_PROBLEM DETAILS_
Write out the records again, exactly, leaving none out.

Extracted data entries:
>> BEGIN
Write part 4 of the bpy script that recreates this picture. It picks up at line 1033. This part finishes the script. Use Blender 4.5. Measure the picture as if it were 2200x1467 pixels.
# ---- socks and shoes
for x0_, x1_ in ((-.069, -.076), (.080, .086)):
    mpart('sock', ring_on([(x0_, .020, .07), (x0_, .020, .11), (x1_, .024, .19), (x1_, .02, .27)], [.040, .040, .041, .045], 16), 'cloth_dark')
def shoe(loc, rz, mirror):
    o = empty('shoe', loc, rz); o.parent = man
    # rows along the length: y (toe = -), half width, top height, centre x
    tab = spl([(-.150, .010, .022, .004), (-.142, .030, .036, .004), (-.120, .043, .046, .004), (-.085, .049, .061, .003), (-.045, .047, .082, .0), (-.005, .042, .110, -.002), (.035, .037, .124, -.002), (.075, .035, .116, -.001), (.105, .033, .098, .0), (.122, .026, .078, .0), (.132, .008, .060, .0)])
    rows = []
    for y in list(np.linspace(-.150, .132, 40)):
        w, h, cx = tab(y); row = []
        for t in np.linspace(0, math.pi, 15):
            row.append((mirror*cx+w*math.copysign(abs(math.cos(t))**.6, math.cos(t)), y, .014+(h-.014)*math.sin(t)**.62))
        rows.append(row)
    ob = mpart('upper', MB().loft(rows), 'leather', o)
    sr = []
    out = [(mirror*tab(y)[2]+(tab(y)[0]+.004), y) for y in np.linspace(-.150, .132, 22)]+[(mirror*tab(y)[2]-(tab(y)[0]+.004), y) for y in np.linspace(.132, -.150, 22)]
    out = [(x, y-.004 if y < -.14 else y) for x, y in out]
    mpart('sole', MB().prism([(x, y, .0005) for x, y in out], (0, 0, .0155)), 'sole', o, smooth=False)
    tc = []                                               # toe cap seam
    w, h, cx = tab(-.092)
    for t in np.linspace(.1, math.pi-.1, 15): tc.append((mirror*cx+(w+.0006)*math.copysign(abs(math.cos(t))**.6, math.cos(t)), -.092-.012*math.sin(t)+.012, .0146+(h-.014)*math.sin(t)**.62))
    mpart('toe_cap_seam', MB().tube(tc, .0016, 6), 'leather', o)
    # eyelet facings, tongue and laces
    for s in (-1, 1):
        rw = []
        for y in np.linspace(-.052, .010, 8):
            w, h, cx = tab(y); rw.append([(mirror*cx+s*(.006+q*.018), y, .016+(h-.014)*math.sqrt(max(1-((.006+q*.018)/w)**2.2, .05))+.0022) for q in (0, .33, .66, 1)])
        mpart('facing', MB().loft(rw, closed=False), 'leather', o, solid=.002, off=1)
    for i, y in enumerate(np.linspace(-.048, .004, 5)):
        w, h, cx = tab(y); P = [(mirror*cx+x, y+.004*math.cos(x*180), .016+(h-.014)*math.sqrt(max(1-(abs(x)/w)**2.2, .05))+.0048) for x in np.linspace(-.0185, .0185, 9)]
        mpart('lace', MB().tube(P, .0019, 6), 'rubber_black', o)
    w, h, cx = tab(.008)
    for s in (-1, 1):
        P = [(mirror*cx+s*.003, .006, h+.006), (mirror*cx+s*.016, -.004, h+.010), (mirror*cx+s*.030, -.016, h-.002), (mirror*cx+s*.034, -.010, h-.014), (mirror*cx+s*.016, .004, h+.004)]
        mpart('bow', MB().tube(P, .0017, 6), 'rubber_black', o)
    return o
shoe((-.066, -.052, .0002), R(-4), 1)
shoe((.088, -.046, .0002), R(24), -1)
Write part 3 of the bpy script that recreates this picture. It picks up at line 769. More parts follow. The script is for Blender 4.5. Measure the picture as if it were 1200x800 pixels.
>> END
_REPLY_
Write part 4 of the bpy script that recreates this picture. It picks up at line 1033. This part finishes the script. Use Blender 4.5. Measure the picture as if it were 2200x1467 pixels.
# ---- socks and shoes
for x0_, x1_ in ((-.069, -.076), (.080, .086)):
    mpart('sock', ring_on([(x0_, .020, .07), (x0_, .020, .11), (x1_, .024, .19), (x1_, .02, .27)], [.040, .040, .041, .045], 16), 'cloth_dark')
def shoe(loc, rz, mirror):
    o = empty('shoe', loc, rz); o.parent = man
    # rows along the length: y (toe = -), half width, top height, centre x
    tab = spl([(-.150, .010, .022, .004), (-.142, .030, .036, .004), (-.120, .043, .046, .004), (-.085, .049, .061, .003), (-.045, .047, .082, .0), (-.005, .042, .110, -.002), (.035, .037, .124, -.002), (.075, .035, .116, -.001), (.105, .033, .098, .0), (.122, .026, .078, .0), (.132, .008, .060, .0)])
    rows = []
    for y in list(np.linspace(-.150, .132, 40)):
        w, h, cx = tab(y); row = []
        for t in np.linspace(0, math.pi, 15):
            row.append((mirror*cx+w*math.copysign(abs(math.cos(t))**.6, math.cos(t)), y, .014+(h-.014)*math.sin(t)**.62))
        rows.append(row)
    ob = mpart('upper', MB().loft(rows), 'leather', o)
    sr = []
    out = [(mirror*tab(y)[2]+(tab(y)[0]+.004), y) for y in np.linspace(-.150, .132, 22)]+[(mirror*tab(y)[2]-(tab(y)[0]+.004), y) for y in np.linspace(.132, -.150, 22)]
    out = [(x, y-.004 if y < -.14 else y) for x, y in out]
    mpart('sole', MB().prism([(x, y, .0005) for x, y in out], (0, 0, .0155)), 'sole', o, smooth=False)
    tc = []                                               # toe cap seam
    w, h, cx = tab(-.092)
    for t in np.linspace(.1, math.pi-.1, 15): tc.append((mirror*cx+(w+.0006)*math.copysign(abs(math.cos(t))**.6, math.cos(t)), -.092-.012*math.sin(t)+.012, .0146+(h-.014)*math.sin(t)**.62))
    mpart('toe_cap_seam', MB().tube(tc, .0016, 6), 'leather', o)
    # eyelet facings, tongue and laces
    for s in (-1, 1):
        rw = []
        for y in np.linspace(-.052, .010, 8):
            w, h, cx = tab(y); rw.append([(mirror*cx+s*(.006+q*.018), y, .016+(h-.014)*math.sqrt(max(1-((.006+q*.018)/w)**2.2, .05))+.0022) for q in (0, .33, .66, 1)])
        mpart('facing', MB().loft(rw, closed=False), 'leather', o, solid=.002, off=1)
    for i, y in enumerate(np.linspace(-.048, .004, 5)):
        w, h, cx = tab(y); P = [(mirror*cx+x, y+.004*math.cos(x*180), .016+(h-.014)*math.sqrt(max(1-(abs(x)/w)**2.2, .05))+.0048) for x in np.linspace(-.0185, .0185, 9)]
        mpart('lace', MB().tube(P, .0019, 6), 'rubber_black', o)
    w, h, cx = tab(.008)
    for s in (-1, 1):
        P = [(mirror*cx+s*.003, .006, h+.006), (mirror*cx+s*.016, -.004, h+.010), (mirror*cx+s*.030, -.016, h-.002), (mirror*cx+s*.034, -.010, h-.014), (mirror*cx+s*.016, .004, h+.004)]
        mpart('bow', MB().tube(P, .0017, 6), 'rubber_black', o)
    return o
shoe((-.066, -.052, .0002), R(-4), 1)
shoe((.088, -.046, .0002), R(24), -1)
Write part 3 of the bpy script that recreates this picture. It picks up at line 769. More parts follow. The script is for Blender 4.5. Measure the picture as if it were 1200x800 pixels.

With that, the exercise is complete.